# INSTRUCTION:
Reproduce each line that includes the word "wide".

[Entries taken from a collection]

* Begin *

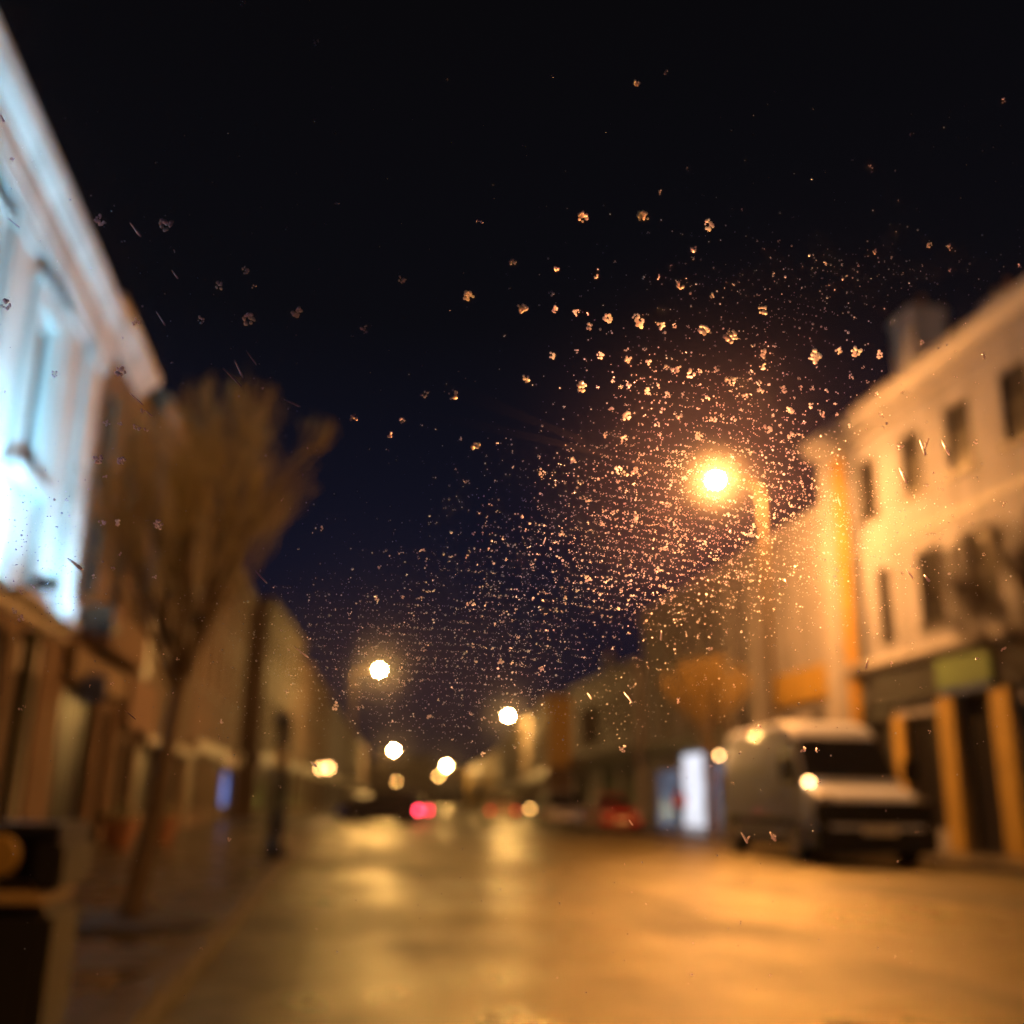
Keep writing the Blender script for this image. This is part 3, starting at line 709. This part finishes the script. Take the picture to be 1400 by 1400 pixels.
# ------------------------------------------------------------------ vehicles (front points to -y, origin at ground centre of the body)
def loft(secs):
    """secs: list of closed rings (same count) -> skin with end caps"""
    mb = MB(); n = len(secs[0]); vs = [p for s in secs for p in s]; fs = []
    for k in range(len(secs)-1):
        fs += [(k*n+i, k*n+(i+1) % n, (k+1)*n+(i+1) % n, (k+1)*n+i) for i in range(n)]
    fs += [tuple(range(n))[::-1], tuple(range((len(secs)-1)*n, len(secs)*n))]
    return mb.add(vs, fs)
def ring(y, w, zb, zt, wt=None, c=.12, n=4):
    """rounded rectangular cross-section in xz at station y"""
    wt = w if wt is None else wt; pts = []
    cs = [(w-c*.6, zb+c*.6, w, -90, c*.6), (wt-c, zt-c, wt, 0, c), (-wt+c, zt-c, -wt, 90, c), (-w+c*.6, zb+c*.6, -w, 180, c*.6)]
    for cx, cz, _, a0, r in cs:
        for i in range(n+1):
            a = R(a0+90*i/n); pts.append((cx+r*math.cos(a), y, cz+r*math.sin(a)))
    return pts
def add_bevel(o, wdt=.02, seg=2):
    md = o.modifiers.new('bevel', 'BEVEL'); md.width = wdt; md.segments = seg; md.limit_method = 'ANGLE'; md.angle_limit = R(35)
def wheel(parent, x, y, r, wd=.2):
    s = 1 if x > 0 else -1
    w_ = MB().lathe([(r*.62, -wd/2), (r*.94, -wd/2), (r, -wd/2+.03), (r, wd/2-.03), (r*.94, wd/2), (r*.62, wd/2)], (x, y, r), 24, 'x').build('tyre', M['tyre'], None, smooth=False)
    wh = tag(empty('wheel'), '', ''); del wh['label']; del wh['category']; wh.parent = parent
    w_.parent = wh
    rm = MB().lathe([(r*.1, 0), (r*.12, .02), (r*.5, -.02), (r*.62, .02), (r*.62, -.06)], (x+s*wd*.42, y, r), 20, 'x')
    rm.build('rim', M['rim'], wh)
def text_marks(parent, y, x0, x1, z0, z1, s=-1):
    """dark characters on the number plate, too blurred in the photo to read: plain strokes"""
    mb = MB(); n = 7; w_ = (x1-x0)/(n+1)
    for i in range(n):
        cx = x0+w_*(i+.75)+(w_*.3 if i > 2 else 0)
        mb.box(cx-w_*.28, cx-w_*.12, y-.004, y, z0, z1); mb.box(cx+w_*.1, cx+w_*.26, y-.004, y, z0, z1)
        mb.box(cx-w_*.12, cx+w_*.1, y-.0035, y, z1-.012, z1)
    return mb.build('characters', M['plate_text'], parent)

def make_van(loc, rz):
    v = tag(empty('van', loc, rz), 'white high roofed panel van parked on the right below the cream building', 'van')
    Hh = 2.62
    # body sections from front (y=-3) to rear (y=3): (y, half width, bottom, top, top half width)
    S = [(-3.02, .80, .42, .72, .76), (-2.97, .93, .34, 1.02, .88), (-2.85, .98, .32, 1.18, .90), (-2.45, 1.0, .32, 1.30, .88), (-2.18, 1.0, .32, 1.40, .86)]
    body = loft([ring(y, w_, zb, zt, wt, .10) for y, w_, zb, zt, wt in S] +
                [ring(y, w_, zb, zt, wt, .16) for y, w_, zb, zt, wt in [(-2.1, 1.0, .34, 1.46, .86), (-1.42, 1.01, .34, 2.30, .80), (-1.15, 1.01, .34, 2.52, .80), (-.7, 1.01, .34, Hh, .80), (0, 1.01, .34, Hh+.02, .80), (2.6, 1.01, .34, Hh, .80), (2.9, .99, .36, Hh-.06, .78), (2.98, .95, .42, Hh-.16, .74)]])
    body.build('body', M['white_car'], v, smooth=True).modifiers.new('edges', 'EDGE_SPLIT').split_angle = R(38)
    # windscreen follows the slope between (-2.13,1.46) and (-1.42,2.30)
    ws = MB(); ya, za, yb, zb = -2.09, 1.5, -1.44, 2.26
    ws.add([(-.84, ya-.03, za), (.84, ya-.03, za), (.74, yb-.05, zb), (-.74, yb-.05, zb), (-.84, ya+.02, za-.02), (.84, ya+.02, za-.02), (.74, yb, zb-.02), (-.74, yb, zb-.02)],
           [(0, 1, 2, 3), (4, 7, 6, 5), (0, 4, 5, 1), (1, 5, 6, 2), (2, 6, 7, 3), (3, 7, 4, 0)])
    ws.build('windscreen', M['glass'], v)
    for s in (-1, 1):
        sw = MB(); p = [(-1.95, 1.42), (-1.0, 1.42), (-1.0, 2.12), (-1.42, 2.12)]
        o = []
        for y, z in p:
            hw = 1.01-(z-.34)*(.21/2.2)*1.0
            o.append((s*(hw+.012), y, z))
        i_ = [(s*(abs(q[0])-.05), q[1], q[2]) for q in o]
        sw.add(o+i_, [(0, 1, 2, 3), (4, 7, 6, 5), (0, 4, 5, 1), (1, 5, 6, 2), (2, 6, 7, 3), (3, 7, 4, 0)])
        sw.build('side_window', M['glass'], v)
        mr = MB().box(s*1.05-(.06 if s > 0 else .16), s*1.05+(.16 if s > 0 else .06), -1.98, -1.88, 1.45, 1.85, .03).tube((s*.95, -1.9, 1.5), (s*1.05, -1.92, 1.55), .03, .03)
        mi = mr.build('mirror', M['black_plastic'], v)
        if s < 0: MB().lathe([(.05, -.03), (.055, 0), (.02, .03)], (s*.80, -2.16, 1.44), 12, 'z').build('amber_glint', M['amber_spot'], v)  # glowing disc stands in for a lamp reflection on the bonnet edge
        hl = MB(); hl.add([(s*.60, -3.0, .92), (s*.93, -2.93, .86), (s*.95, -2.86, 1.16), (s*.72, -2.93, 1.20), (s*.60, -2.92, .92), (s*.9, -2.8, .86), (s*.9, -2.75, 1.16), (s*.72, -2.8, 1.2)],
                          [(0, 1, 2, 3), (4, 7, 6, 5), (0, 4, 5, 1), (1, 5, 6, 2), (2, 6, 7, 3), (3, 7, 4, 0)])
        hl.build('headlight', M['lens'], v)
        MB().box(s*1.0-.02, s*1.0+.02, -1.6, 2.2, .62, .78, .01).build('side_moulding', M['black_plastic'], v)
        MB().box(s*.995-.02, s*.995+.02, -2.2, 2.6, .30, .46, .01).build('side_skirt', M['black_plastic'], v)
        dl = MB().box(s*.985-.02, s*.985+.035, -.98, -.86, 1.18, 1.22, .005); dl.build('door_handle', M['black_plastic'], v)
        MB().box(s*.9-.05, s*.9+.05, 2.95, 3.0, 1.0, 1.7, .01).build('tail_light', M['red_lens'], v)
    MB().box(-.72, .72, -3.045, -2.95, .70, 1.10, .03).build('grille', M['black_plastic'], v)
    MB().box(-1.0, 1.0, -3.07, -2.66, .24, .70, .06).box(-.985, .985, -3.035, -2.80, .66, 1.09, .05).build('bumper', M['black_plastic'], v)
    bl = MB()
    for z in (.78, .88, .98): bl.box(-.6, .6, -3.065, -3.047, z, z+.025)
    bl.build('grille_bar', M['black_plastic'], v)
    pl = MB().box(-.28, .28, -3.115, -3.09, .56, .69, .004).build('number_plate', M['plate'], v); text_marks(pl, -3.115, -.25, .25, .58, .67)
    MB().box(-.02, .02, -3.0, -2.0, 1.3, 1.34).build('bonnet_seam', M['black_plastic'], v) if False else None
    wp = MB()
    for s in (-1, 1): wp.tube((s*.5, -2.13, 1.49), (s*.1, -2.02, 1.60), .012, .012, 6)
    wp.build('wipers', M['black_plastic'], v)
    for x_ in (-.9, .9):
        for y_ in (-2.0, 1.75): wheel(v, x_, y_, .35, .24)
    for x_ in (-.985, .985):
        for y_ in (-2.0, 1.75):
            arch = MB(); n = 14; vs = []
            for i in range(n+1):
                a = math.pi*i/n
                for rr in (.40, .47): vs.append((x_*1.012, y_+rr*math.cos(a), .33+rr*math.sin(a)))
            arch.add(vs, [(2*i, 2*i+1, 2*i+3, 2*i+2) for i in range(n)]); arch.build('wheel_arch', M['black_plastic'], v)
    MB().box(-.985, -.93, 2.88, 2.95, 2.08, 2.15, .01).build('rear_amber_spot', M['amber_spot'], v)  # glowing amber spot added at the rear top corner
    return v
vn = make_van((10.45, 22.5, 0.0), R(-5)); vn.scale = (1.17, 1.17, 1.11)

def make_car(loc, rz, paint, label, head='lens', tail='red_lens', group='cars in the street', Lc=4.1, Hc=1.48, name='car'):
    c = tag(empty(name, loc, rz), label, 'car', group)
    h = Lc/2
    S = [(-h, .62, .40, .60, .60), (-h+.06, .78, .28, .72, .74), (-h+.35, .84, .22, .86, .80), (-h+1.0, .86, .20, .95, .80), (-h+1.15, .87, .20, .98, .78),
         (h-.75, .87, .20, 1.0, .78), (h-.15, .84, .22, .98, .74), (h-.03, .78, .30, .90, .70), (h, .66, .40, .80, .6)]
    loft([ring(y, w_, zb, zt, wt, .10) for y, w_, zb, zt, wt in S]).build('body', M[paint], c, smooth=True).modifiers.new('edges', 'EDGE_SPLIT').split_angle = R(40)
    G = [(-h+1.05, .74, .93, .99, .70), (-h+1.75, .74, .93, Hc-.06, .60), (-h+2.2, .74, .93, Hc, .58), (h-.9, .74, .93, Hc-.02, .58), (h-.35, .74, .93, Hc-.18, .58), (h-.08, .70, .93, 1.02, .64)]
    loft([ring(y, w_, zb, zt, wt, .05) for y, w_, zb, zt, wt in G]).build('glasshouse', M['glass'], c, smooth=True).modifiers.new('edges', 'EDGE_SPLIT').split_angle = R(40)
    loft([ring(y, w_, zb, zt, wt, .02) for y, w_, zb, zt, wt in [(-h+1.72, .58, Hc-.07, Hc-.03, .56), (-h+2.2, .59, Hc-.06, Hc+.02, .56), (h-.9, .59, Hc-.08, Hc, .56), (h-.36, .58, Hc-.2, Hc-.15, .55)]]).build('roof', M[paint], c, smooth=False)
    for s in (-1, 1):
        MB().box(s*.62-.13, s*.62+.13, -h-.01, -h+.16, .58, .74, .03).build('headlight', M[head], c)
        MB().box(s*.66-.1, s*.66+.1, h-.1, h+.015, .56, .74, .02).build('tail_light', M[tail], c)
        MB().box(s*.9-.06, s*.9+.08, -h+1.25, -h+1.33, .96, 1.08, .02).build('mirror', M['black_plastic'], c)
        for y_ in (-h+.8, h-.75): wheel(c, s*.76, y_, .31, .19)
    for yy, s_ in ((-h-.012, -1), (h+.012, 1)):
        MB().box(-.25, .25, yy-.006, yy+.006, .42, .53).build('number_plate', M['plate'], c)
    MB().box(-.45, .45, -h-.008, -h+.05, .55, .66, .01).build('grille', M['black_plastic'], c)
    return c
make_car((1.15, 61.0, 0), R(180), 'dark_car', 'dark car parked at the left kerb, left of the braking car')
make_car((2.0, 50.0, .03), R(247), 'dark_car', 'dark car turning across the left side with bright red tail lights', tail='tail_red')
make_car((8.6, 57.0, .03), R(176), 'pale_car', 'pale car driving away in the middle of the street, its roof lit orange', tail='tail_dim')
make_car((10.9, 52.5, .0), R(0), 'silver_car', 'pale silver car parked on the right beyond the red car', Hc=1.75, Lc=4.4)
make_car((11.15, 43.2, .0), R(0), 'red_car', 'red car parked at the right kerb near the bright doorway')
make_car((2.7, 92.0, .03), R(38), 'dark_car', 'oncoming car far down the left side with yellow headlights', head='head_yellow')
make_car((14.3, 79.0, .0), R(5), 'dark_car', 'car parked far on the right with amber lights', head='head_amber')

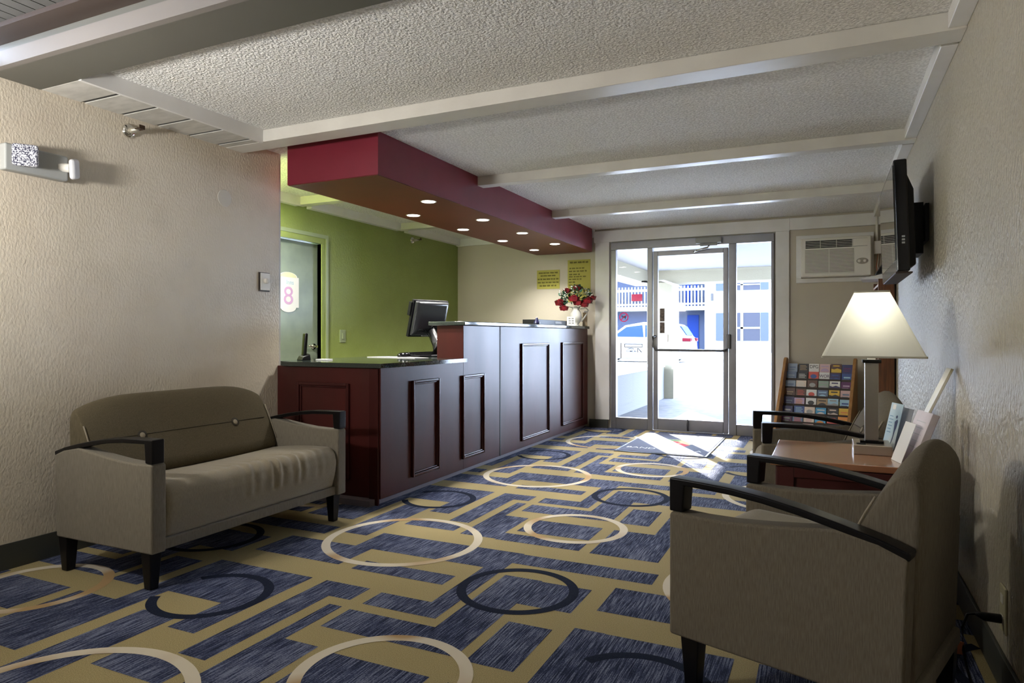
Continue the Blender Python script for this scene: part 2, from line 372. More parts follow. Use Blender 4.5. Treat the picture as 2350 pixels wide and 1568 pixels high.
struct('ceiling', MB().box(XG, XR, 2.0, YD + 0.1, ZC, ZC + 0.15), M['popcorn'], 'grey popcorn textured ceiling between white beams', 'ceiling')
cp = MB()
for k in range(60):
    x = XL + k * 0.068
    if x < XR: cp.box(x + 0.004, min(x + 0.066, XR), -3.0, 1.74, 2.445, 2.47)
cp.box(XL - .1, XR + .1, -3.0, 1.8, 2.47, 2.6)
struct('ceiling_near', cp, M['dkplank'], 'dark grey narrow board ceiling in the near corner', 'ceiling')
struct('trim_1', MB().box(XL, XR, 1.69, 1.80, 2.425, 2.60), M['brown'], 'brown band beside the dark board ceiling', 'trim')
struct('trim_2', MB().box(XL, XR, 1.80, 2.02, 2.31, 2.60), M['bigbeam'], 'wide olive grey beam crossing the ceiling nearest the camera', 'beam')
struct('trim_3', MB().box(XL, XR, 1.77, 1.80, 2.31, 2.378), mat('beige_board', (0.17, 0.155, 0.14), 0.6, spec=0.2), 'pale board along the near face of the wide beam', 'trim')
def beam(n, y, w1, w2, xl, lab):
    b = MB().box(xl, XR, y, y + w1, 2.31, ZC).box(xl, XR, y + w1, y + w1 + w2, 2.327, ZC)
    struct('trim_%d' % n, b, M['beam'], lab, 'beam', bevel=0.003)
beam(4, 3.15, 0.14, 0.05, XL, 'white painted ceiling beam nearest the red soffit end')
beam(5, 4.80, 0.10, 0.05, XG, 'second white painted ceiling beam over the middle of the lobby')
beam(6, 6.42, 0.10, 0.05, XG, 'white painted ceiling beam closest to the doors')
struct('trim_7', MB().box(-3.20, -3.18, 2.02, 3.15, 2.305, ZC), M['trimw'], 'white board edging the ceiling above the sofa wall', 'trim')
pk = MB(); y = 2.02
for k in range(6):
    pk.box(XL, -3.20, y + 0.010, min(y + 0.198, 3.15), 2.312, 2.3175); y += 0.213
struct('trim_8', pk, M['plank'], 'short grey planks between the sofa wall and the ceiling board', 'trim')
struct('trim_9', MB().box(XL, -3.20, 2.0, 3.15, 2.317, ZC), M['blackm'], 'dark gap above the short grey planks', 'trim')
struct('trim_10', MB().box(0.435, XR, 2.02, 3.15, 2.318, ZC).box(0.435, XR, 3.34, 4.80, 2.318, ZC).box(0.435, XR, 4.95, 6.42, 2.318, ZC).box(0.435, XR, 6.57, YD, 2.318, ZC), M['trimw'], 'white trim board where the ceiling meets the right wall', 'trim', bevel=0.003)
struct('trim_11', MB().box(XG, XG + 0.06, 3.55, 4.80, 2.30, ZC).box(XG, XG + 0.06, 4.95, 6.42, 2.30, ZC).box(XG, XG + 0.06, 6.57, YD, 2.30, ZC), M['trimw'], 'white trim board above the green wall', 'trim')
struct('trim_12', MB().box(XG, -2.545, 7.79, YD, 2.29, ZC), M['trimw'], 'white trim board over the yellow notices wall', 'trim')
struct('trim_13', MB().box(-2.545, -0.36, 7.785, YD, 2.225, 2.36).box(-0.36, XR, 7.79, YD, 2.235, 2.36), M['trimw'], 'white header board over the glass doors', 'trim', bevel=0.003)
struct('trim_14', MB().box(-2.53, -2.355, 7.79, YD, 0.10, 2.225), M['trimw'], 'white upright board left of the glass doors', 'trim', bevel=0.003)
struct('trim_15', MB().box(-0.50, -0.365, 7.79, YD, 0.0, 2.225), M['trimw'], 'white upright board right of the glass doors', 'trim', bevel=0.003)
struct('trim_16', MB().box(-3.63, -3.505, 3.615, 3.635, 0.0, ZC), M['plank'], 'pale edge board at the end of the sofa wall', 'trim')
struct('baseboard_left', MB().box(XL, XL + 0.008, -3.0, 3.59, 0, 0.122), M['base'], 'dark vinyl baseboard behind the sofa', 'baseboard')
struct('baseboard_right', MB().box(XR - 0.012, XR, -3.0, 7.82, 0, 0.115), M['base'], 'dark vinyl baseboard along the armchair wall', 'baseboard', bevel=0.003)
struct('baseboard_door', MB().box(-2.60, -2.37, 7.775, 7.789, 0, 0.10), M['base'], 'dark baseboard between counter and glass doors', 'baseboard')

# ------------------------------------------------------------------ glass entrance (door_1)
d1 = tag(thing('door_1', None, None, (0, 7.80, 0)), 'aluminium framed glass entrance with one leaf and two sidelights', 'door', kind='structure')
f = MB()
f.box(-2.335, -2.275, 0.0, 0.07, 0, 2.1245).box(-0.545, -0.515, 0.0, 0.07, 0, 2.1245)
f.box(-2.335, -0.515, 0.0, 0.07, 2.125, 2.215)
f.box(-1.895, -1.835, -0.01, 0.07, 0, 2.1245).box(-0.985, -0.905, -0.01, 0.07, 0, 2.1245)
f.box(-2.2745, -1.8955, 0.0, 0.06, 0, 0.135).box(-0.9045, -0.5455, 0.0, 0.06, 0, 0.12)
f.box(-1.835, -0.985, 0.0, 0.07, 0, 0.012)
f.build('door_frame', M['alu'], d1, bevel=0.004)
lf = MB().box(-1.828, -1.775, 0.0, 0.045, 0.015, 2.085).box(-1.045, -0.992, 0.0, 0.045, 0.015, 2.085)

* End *

# OUTPUT FOR THIS TASK:
Continue the Blender Python script for this scene: part 2, from line 372. More parts follow. Use Blender 4.5. Treat the picture as 2350 pixels wide and 1568 pixels high.
struct('trim_2', MB().box(XL, XR, 1.80, 2.02, 2.31, 2.60), M['bigbeam'], 'wide olive grey beam crossing the ceiling nearest the camera', 'beam')
struct('trim_3', MB().box(XL, XR, 1.77, 1.80, 2.31, 2.378), mat('beige_board', (0.17, 0.155, 0.14), 0.6, spec=0.2), 'pale board along the near face of the wide beam', 'trim')